Sunday, September 28, 2014

Artistic Expression in Hanoi

It's been a while since I've done a blog post. We were in Sa Pa, Ha Long Bay, and Hanoi for about ten days. Then after that my classes started for my American Culture class that I'm teaching. Needless to say I've been really busy. So, a little bit of info about my time up north. We started our journey by flying to Hanoi. We spent just half a day in Hanoi before taking an overnight train to Sa Pa. The train was really cool, because it was an old style steam engine. It pretty much looked like the Hogwarts express from the inside. The only bad part was that a few mosquitoes had gotten onto our train and bit us in the middle of the night. We arrived in Sa Pa early in the morning for a few days of trekking with Hmong women as our guides. The Hmong are a group of indigenous people who live in the highlands of Vietnam. They grow a lot of rice and are known for their intricate handmade clothing. The hiking itself was fairly easy, especially after the three day backpacking trip I had taken with my partner at the beginning of summer. The Hmong women were very helpful for the less experienced hikers and the scenery was gorgeous. I got to see my first water buffalo! We spent the night at a farmhouse in one of the villages. Our hosts were happy to share some of their homemade rice wine with us. Man oh man does that stuff burn. The second day we trekked to a new village and met some local Hmong children. I think most of the villages make money off of tourists, so all the children were very persistent in having us buy stuff. Later that evening we hiked out of Sa Pa and took the train back to Hanoi.

From Hanoi we went straight to Ha Long Bay where we stayed on a boat for one night.
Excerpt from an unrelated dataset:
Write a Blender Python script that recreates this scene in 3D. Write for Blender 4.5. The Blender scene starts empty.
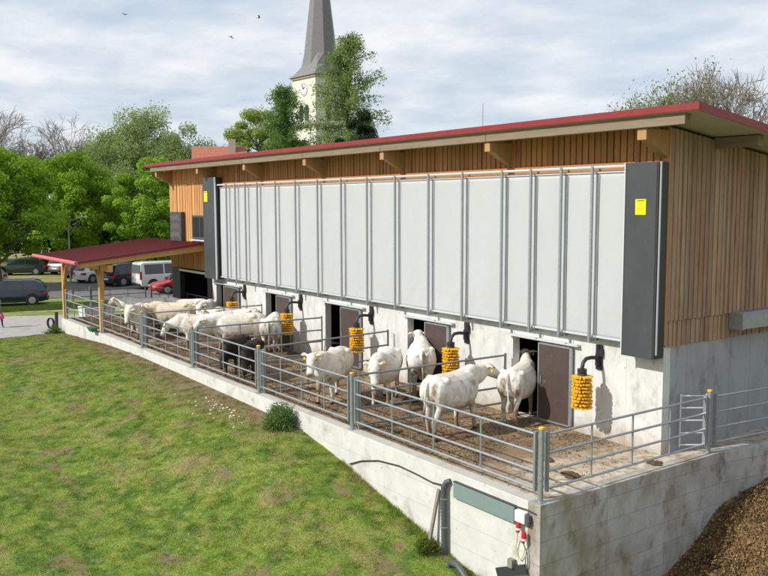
import bpy, math, random
import numpy as np
from mathutils import Vector, Matrix
from mathutils.bvhtree import BVHTree

C = bpy.context.scene.collection
SC = bpy.context.scene
# ------------------------------------------------------------------ camera
cam = bpy.data.cameras.new('camera'); camo = bpy.data.objects.new('camera', cam); C.objects.link(camo)
YAW, PITCH, ROLL, FPX = 0.9538, 0.0985, -0.0032, 853.23
_f = Vector((-math.sin(YAW)*math.cos(PITCH), math.cos(YAW)*math.cos(PITCH), -math.sin(PITCH)))
_r = Vector((math.cos(YAW), math.sin(YAW), 0)); _u = _r.cross(_f)
_r2 = _r*math.cos(ROLL)+_u*math.sin(ROLL); _u2 = _u*math.cos(ROLL)-_r*math.sin(ROLL)
M = Matrix((_r2, _u2, -_f)).transposed().to_4x4(); M.translation = (11.3247, -15.4161, 5.4725)
camo.matrix_world = M
cam.sensor_fit = 'HORIZONTAL'; cam.sensor_width = 36; cam.lens = 36*FPX/768
cam.clip_start = .2; cam.clip_end = 5000
SC.camera = camo
# ------------------------------------------------------------------ sun and sky
SUNDIR = Vector((.24, 1, -.80)).normalized()          # the way the light travels
sl = bpy.data.lights.new('sun', 'SUN'); sl.energy = 4.6; sl.angle = math.radians(.6); sl.color = (1, .962, .90)
so = bpy.data.objects.new('sun', sl); C.objects.link(so); so.rotation_euler = SUNDIR.to_track_quat('-Z', 'Y').to_euler()
so.location = (0, -20, 30)
W = bpy.data.worlds.new('World'); SC.world = W; W.use_nodes = True
nt = W.node_tree; nt.nodes.clear()
def wn(t, **k):
    n = nt.nodes.new(t)
    for a, b in k.items(): setattr(n, a, b)
    return n
sky = wn('ShaderNodeTexSky', sky_type='NISHITA', sun_disc=False)
sky.sun_elevation = math.asin(-SUNDIR.z); sky.sun_rotation = math.atan2(-SUNDIR.x, -SUNDIR.y)
sky.air_density = 1.0; sky.dust_density = 1.5; sky.ozone_density = 1
tc = wn('ShaderNodeTexCoord'); sx = wn('ShaderNodeSeparateXYZ'); nt.links.new(tc.outputs['Generated'], sx.inputs[0])
def wmath(op, a, b):
    n = wn('ShaderNodeMath', operation=op)
    for i, v in enumerate((a, b)):
        if isinstance(v, (int, float)): n.inputs[i].default_value = v
        else: nt.links.new(v, n.inputs[i])
    return n.outputs[0]
zz = wmath('ADD', wmath('MAXIMUM', sx.outputs['Z'], 0.0), .16)
cx = wn('ShaderNodeCombineXYZ'); nt.links.new(wmath('DIVIDE', sx.outputs['X'], zz), cx.inputs[0]); nt.links.new(wmath('DIVIDE', sx.outputs['Y'], zz), cx.inputs[1])
n1 = wn('ShaderNodeTexNoise'); n1.inputs['Scale'].default_value = 1.15; n1.inputs['Detail'].default_value = 9; n1.inputs['Roughness'].default_value = .56; n1.inputs['Distortion'].default_value = .25
n2 = wn('ShaderNodeTexNoise'); n2.inputs['Scale'].default_value = 2.6; n2.inputs['Detail'].default_value = 8; n2.inputs['Roughness'].default_value = .55
nt.links.new(cx.outputs[0], n1.inputs['Vector']); nt.links.new(cx.outputs[0], n2.inputs['Vector'])
cov = wn('ShaderNodeValToRGB'); cov.color_ramp.elements[0].position = .30; cov.color_ramp.elements[1].position = .58
nt.links.new(n1.outputs['Fac'], cov.inputs[0])
shade = wn('ShaderNodeValToRGB'); e = shade.color_ramp.elements
e[0].position = .36; e[0].color = (6.7, 7.45, 8.3, 1); e[1].position = .60; e[1].color = (9.2, 9.4, 9.7, 1)
nt.links.new(n2.outputs['Fac'], shade.inputs[0])
blue = wn('ShaderNodeMix', data_type='RGBA'); blue.inputs[0].default_value = .75; blue.inputs[7].default_value = (5.6, 7.0, 8.6, 1)
nt.links.new(sky.outputs[0], blue.inputs[6])
mixc = wn('ShaderNodeMix', data_type='RGBA'); nt.links.new(cov.outputs[0], mixc.inputs[0]); nt.links.new(blue.outputs[2], mixc.inputs[6]); nt.links.new(shade.outputs[0], mixc.inputs[7])
bg = wn('ShaderNodeBackground'); bg.inputs['Strength'].default_value = .1; nt.links.new(mixc.outputs[2], bg.inputs[0])
out = wn('ShaderNodeOutputWorld'); nt.links.new(bg.outputs[0], out.inputs[0])
SC.view_settings.view_transform = 'Standard'; SC.view_settings.look = 'None'; SC.view_settings.exposure = 0.0; SC.view_settings.gamma = 1
SC.view_settings.use_curve_mapping = False
SC.render.engine = 'CYCLES'; SC.cycles.use_denoising = True
SC.cycles.max_bounces = 6; SC.cycles.diffuse_bounces = 3; SC.cycles.transparent_max_bounces = 6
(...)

We went spelunking (kind of), kayaking, and swimming before the sun went down. My bed on the boat was so comfortable that I ended up reading and falling asleep early, while everyone else watching this very drunk Scottish man sing Karaoke. The morning before leaving Ha Long Bay we went to a pearl farm. Apparently Phu Quoc and Ha Long Bay are the only two places in Vietnam that grow pearls, and I've been to those two places! Although I've had plenty of opportunities to buy pearls, I haven't had the interest to. Once we returned from Ha Long Bay we had five days in Hanoi to run around. Our time in the capital was very unscheduled. Every place I travel to I am most interested at visiting places of worship. When I went to Italy and France with my family I loved seeing all of the churches. So when we got to the capital I knew I wanted to see as many pagodas and temples as possible. Other than temple hopping we walked around the old quarter, went to bars, bought a bunch of souvenirs, and visited museums .

 One of my favorite things we did was meeting Hanoian photographer Jamie Maxtone-Graham. Jamie used to shoot in LA, but moved to Hanoi to start a life with his Vietnamese wife and daughter, Jamie's work is very different than your typical Vietnamese photography. What I mean by that is that it is very interpretive and is something that can be analysed and looked at in different ways. Typical Vietnamese photography is very safe and the photographer is clear with his/her intentions of what the photo is. For anyone interested in Jamie's work here is a link to his website, After meeting Jamie we were invited to go to an art gallery exhibit that Jamie's friend had arranged. The exhibit was a live, movie, and photograph show of one of Hanoi's first drag shows in 1999. There were photos taken of the night hanging downstairs, a movie of the night playing upstairs, and a topless man who was covered in sparkles and a headdress. I think he was meant to be a walking piece of art. I actually felt very at home at the art show. There were a lot of westerners and the people who were there all looked like they could be from Berkeley. Later on in the week we read an article in class that talked about how some performance artists in Vietnam are viewed as anti-art by the government and artistic elites. There was an example of a father laying on top of his son while his son read a poem aloud. This was supposed to represent a father's repression of his son. Performance art like this is viewed as anti-art by many traditional Vietnamese artists, because performance art doesn't necessarily need to be defined. Interpretive art frustrates traditional thinkers. The gallery exhibit that I saw in Hanoi is a perfect example of a new type of artistic expression that is popping up in Vietnam. The exhibit used many forms to present the drag show. The meaning behind the show was not clear and the viewer had to create his or her own interpretation. I think this style of art will become more popular in Vietnam as the government allows for more forms of art and expression to be showed. 


1 comment:

  1. You are a very descriptive and clear writer, Kaitlan! Based on your experiences in SaPa and Hanoi, what sort of outside influences did you see? Did you find any of the Westernization or industrialization of SaPa disconcerting? I think something that struck me most in SaPa was seeing the power towers as we descended into the valley. It was this strange mix of ancient agrarian land being burdened (although, some see it as great advancement with all that wifi in the homestays) with metal and electricity. It was just a very fascinating sight to see. Thanks for the great read!